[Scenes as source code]

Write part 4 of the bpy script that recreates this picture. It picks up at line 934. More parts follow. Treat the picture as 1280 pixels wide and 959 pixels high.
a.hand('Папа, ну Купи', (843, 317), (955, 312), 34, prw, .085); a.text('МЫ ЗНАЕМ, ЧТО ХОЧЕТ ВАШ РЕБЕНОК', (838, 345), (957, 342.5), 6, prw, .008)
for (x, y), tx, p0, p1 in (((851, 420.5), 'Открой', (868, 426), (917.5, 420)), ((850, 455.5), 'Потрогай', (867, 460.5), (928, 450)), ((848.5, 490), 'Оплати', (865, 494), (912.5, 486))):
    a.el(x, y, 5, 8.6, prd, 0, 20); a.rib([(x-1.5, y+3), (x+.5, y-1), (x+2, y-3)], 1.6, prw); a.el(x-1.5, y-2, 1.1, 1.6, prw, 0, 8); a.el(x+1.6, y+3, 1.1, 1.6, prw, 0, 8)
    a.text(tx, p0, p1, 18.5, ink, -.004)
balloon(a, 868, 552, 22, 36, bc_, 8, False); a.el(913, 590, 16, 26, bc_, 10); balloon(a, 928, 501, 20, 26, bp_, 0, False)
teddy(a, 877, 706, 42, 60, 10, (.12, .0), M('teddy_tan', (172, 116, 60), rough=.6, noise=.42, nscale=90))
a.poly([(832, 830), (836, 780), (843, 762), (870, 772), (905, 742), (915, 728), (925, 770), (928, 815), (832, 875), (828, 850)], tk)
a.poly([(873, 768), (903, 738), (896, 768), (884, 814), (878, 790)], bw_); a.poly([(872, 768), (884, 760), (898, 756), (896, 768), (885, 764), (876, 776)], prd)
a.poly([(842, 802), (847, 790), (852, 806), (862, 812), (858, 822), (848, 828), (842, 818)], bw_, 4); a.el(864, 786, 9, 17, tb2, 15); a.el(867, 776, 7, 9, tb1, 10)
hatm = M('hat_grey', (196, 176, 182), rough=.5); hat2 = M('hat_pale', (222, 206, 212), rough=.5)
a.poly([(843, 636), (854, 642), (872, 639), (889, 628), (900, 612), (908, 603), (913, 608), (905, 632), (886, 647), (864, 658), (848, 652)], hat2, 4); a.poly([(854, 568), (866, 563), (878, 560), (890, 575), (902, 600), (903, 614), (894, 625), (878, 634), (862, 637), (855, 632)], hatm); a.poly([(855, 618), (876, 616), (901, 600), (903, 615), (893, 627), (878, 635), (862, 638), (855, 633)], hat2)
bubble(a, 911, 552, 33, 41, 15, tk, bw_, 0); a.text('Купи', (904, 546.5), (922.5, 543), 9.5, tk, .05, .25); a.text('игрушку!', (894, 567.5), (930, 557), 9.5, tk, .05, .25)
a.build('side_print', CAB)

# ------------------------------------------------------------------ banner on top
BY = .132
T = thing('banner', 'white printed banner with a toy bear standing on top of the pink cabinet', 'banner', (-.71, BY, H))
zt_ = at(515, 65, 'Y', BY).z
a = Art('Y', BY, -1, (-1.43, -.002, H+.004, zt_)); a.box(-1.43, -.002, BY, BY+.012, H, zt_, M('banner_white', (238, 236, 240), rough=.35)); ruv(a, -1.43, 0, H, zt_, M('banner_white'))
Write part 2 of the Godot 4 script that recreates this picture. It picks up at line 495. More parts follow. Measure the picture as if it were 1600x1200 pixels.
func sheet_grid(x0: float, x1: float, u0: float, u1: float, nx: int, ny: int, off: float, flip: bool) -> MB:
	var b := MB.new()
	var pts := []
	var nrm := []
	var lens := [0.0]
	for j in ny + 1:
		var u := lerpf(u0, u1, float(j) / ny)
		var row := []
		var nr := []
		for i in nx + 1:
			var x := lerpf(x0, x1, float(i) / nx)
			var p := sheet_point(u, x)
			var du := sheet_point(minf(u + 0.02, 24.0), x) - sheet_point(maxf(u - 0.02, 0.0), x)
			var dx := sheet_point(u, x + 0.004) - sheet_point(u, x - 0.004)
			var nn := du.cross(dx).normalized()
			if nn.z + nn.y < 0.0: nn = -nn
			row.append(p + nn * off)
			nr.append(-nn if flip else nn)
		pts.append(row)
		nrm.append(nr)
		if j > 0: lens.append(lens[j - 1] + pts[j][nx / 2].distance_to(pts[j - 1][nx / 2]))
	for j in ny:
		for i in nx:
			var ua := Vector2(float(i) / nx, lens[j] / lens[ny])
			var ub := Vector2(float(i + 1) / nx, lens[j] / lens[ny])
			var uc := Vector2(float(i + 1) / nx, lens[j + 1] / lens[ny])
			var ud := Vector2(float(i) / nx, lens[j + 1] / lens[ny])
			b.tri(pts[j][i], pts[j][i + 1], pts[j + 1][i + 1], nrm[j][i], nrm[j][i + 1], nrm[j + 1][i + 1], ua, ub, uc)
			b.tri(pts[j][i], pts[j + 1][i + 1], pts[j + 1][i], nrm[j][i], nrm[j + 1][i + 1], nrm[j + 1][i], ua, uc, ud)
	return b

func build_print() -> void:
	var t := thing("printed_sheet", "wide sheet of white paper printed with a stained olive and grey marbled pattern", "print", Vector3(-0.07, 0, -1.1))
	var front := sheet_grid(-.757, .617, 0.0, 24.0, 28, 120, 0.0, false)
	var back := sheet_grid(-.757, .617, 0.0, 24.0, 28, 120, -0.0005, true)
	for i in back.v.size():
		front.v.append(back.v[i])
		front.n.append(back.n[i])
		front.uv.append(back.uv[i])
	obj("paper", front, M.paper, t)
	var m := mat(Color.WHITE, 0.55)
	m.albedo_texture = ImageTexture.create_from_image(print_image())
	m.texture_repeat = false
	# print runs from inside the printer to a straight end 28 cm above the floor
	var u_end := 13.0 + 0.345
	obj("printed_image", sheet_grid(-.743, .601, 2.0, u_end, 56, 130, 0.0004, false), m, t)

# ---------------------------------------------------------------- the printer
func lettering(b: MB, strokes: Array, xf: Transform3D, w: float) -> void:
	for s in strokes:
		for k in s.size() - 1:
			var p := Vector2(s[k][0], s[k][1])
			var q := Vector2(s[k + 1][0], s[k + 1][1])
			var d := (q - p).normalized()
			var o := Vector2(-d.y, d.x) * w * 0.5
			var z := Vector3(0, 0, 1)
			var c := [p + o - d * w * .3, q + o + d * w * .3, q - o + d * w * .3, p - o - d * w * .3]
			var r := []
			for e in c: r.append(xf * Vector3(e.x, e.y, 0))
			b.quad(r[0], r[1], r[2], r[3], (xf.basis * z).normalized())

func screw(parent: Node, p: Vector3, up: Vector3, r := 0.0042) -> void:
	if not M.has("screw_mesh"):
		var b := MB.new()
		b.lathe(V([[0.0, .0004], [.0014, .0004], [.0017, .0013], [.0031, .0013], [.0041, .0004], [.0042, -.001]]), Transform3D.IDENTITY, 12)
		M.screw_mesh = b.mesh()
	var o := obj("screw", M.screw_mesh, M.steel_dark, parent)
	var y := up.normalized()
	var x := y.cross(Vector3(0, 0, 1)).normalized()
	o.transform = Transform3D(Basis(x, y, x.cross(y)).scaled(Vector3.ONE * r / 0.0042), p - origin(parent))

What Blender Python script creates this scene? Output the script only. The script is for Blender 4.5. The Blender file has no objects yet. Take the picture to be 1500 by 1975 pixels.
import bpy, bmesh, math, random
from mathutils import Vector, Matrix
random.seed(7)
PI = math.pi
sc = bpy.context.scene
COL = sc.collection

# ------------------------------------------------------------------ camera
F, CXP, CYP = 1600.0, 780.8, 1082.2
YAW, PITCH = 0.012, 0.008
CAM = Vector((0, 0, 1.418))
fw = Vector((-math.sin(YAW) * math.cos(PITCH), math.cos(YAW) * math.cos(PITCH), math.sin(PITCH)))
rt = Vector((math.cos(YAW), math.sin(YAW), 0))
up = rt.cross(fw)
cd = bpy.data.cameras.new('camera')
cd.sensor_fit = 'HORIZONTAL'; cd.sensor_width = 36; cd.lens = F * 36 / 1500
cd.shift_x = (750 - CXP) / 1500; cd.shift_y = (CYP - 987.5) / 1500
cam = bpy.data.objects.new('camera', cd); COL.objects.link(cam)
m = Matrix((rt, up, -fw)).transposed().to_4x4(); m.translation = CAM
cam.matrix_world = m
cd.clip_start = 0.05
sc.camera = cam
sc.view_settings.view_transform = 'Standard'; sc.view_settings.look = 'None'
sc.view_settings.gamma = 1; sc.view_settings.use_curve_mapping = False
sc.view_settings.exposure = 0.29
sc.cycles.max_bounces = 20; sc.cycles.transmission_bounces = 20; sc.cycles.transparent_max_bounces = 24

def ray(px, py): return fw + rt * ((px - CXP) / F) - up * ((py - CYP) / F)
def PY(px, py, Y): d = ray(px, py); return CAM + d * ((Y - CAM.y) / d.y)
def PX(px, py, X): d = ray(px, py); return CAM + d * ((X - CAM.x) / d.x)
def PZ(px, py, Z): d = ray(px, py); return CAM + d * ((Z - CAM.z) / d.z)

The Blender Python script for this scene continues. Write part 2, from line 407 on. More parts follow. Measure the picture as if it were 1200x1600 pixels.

* _What you have to do_
Say how many lines have the string "picture" in them, offering no words beyond the number.

* _Output for this task_
4